### DATASET ENTRIES
╔══

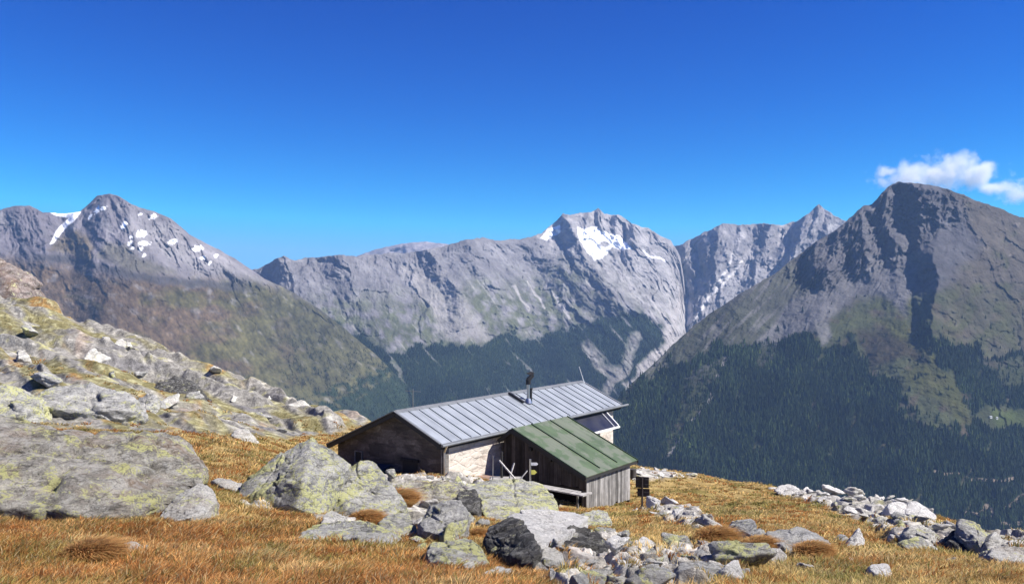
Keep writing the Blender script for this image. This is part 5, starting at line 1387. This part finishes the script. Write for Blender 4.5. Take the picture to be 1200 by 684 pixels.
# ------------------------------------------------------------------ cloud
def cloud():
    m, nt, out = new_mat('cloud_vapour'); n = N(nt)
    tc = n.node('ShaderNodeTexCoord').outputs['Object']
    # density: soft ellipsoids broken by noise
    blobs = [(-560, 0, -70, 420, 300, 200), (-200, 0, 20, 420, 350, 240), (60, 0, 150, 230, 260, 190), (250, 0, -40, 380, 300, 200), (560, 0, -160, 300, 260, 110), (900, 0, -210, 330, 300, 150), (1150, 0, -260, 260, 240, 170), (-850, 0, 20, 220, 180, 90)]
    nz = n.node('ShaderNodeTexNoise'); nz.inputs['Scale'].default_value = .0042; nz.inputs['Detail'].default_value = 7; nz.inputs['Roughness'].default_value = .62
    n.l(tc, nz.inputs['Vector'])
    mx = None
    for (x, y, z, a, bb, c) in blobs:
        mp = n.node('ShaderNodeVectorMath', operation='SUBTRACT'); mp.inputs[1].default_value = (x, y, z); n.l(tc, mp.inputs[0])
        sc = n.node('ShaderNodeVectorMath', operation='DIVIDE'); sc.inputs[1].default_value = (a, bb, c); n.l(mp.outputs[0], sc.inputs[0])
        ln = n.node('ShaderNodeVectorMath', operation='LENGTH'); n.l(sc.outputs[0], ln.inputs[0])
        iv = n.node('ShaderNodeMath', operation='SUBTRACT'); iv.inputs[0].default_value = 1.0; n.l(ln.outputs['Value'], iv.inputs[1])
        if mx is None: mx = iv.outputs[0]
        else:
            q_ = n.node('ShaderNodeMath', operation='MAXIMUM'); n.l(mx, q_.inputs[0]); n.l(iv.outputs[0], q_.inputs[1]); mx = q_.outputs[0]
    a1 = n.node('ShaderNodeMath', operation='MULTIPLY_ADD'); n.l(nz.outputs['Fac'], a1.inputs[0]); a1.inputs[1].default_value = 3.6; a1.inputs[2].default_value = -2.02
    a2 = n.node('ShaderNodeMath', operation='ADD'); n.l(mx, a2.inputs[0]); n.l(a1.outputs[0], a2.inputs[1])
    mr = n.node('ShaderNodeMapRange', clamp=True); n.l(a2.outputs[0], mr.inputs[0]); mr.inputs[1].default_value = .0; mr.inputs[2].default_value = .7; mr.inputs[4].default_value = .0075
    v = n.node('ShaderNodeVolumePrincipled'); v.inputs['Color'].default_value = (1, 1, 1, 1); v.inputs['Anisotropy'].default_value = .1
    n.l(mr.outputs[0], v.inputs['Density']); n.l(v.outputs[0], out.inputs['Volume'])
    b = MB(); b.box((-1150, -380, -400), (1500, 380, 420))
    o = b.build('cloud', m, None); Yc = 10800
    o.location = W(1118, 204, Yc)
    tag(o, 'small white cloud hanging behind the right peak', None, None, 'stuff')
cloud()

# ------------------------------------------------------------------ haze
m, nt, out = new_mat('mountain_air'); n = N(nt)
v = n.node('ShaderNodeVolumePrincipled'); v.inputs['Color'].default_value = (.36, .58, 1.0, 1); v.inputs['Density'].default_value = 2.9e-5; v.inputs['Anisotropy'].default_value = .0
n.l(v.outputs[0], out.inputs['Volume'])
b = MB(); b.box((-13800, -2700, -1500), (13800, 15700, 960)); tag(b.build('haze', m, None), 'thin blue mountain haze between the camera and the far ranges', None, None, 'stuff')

╚══
╔══

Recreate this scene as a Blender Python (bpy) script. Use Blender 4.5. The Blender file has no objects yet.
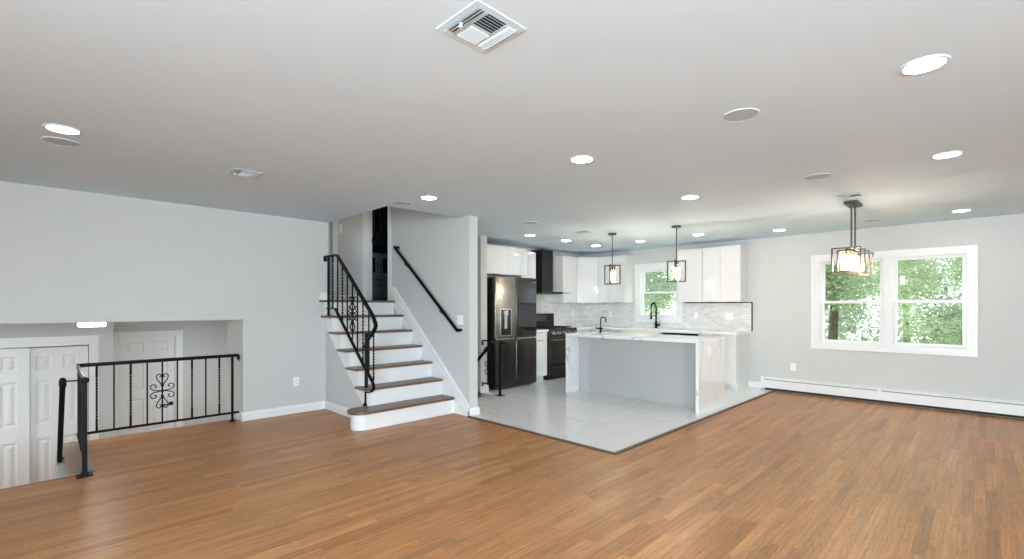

╚══

### REQUIRED WORK
Check each line of the entries above for the word "this". List the ones that have it.

### ANSWER TO THE TASK
Keep writing the Blender script for this image. This is part 5, starting at line 1387. This part finishes the script. Write for Blender 4.5. Take the picture to be 1200 by 684 pixels.
Recreate this scene as a Blender Python (bpy) script. Use Blender 4.5. The Blender file has no objects yet.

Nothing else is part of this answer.